Because these infant suns are thickly swaddled in gas and dust, their visible light cannot escape. But the light warms dust around the protostar, which reradiates the energy in the form of heat detectable by infrared-sensitive instruments on ground-based telescopes and orbiting satellites.

HOPS 383 is located near NGC 1977, a nebula in the constellation Orion and a part of its sprawling star-formation complex. Located about 1,400 light-years away, the region constitutes the most active nearby “star factory” and hosts a treasure-trove of young stellar objects still embedded in their natal clouds.

A team led by Thomas Megeath from the University of Toledo in Ohio used Spitzer to identify more than 300 protostars in the Orion complex. A follow-on project using the European Space Agency’s Herschel Space Observatory, called the Herschel Orion Protostar Survey (HOPS), studied many of these objects in greater detail.

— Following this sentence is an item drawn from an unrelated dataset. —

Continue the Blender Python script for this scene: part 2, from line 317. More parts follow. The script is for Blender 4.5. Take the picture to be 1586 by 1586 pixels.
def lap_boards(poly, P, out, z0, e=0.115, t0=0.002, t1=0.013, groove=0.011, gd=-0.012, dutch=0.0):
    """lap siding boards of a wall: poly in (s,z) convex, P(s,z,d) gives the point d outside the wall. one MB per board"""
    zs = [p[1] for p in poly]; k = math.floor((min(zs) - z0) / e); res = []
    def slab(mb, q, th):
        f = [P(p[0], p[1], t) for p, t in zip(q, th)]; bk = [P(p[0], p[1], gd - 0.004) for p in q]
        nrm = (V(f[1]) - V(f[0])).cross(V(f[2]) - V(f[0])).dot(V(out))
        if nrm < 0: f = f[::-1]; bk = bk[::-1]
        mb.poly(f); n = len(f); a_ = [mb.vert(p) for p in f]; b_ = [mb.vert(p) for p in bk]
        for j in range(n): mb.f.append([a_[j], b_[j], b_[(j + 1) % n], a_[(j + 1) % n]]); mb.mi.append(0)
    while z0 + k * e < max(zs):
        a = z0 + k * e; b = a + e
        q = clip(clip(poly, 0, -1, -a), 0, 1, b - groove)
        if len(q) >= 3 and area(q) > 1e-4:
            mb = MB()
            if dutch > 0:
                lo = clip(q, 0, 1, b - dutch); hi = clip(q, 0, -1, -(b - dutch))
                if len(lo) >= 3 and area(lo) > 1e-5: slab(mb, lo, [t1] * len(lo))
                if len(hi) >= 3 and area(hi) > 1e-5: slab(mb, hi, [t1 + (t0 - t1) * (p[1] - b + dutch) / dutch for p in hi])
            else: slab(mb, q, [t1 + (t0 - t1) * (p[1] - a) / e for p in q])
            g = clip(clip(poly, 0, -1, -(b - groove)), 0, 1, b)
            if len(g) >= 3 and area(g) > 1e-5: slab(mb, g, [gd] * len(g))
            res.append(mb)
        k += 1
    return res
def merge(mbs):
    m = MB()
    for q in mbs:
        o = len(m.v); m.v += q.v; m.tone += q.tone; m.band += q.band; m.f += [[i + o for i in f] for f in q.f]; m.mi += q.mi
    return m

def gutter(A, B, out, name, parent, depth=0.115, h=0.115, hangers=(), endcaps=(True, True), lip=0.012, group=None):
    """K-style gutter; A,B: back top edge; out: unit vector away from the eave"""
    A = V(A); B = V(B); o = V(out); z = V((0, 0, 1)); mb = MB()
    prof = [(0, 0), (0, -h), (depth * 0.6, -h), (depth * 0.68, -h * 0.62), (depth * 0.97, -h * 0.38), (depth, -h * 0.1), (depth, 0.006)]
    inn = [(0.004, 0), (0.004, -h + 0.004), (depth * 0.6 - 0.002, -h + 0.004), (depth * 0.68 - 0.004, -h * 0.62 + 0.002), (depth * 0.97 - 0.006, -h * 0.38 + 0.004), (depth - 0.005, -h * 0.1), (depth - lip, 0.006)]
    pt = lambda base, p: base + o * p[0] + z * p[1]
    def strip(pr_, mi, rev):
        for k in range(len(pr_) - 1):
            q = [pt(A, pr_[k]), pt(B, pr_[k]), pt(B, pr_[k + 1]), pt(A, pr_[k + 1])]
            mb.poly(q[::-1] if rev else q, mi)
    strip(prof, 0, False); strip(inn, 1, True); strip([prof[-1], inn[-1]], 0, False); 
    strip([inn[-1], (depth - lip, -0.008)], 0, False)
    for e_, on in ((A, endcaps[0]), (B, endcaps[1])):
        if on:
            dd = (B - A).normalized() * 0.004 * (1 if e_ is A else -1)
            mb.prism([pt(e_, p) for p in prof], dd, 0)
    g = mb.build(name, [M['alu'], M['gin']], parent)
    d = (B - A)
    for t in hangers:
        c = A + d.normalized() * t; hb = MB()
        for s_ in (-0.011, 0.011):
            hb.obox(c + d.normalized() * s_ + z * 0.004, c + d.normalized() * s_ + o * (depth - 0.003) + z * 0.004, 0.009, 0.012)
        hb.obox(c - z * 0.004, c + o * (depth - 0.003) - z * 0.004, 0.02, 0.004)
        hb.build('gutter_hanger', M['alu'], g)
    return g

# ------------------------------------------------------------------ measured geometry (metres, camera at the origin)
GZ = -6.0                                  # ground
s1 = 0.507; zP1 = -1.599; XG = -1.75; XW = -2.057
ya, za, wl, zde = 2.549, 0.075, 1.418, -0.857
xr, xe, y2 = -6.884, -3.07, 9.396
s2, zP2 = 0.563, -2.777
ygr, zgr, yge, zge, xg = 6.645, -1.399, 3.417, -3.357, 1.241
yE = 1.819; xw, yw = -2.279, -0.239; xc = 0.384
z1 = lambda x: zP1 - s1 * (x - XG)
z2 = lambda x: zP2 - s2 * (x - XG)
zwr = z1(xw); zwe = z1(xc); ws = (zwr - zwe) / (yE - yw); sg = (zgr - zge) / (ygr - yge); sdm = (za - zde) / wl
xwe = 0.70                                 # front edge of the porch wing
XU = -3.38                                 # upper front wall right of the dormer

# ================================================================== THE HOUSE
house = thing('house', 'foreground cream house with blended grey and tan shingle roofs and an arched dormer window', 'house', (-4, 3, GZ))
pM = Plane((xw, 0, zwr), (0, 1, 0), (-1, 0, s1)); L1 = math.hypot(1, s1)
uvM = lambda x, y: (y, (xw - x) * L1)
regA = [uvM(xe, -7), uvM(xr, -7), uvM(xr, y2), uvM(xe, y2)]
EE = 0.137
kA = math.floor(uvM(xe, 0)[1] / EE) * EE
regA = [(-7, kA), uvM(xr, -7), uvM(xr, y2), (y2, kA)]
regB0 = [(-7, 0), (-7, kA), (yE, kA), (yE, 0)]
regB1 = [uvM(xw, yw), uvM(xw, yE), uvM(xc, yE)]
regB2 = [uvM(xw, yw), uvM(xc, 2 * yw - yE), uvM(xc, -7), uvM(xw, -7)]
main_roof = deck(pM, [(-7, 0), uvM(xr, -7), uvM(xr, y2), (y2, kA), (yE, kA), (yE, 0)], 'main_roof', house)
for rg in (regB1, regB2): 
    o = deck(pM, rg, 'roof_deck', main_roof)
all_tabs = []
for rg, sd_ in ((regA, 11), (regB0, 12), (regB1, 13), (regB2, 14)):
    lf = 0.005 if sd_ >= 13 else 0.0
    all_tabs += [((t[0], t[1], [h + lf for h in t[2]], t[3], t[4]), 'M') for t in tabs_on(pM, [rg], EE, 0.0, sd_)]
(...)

The eruption of HOPS 383 was first recognized in 2014 by astronomer Emily Safron shortly after her graduation from the University of Toledo. Under the supervision of Megeath and Fischer, she had just completed her senior thesis comparing the decade-old Spitzer Orion survey with 2010 observations from NASA’s Wide-field Infrared Survey Explorer (WISE) satellite. Using software to analyze the data, Safron had already run through it several times without finding anything new. But with her thesis completed and graduation behind her, she decided to take the extra time to compare images of the “funny objects” by eye.

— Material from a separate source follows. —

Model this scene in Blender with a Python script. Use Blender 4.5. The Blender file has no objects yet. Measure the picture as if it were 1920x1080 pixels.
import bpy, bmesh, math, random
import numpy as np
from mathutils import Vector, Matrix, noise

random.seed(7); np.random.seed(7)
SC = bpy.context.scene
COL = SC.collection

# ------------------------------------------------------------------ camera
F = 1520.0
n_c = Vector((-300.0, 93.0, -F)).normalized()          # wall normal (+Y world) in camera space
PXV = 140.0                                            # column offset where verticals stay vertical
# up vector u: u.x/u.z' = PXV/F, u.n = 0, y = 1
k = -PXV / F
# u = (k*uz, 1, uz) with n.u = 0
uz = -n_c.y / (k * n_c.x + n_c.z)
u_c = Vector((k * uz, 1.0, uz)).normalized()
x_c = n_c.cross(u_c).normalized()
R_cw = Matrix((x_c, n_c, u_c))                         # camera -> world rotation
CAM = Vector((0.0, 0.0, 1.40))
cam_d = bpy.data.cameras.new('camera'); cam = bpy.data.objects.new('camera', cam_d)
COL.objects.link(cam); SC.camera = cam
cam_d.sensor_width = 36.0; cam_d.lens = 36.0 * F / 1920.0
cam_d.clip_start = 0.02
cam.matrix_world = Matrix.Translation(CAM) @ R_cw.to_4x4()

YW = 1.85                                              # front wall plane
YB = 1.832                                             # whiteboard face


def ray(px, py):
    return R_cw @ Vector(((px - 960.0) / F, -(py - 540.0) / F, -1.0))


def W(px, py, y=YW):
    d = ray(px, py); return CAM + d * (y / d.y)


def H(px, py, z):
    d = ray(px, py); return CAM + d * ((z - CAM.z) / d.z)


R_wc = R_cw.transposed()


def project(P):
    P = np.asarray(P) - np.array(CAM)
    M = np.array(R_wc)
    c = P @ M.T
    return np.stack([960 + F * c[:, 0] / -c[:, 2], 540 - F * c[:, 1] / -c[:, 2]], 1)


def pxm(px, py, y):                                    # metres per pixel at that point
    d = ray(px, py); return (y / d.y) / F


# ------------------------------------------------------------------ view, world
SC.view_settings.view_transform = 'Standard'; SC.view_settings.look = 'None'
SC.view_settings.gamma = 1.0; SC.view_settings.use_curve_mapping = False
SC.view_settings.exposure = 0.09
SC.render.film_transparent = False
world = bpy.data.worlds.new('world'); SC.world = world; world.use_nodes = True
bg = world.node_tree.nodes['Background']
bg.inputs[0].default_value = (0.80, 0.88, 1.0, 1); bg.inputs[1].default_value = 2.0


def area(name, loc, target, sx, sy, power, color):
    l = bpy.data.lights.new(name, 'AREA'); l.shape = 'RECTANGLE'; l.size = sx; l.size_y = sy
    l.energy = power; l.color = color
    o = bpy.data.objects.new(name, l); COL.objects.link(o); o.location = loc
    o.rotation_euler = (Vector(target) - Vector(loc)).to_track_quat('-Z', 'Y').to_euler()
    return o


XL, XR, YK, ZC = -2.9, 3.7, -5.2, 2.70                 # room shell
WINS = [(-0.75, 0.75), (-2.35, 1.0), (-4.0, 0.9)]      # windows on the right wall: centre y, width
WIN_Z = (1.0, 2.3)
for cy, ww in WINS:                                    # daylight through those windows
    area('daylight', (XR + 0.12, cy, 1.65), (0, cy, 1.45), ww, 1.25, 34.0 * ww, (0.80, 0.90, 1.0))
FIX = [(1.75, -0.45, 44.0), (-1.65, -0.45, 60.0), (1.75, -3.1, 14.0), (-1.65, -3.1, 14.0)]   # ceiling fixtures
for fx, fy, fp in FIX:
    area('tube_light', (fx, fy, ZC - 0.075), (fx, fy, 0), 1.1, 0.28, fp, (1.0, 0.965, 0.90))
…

That’s when she noticed HOPS 383’s dramatic change. “This beautiful outburst was lurking in our sample the whole time,” Safron said.

Safron’s catalog of observations included Spitzer data at wavelengths of 3.6, 4.5, and 24 microns and WISE data at 3.4, 4.6, and 22 microns. HOPS 383 is so deeply enshrouded in dust that it wasn’t seen at all before the outburst at the shortest Spitzer wavelength, and an oversight in a version of the catalog produced before Safron’s involvement masked the increase at the longest wavelengths. As a result, her software saw a rise in brightness in only one wavelength out of three, which failed to meet her criteria for the changes she was hoping to find.

Once they realized what had happened, Safron, Fischer, and their colleagues gathered additional Spitzer data, Herschel observations, and images from ground-based infrared telescopes at the Kitt Peak National Observatory in Arizona and the Atacama Pathfinder Experiment in northern Chile.

The first hint of brightening appears in Spitzer data from 2006. By 2008, they write, HOPS 383’s brightness at a wavelength of 24 microns had increased by 35 times. According to the most recent data available, from 2012, the eruption shows no sign of abating.

“An outburst lasting this long rules out many possibilities, and we think HOPS 383 is best explained by a sudden increase in the amount of gas the protostar is accreting from the disk around it,” said Fischer.

Scientists suspect that instabilities in the disk lead to episodes where large quantities of material flow onto the central protostar. The star develops an extreme hot spot at the impact point, which in turn heats up the disk, and both brighten dramatically.

The team continues to monitor HOPS 383 and has proposed new observations using NASA’s Stratospheric Observatory for Infrared Astronomy, the world’s largest flying telescope.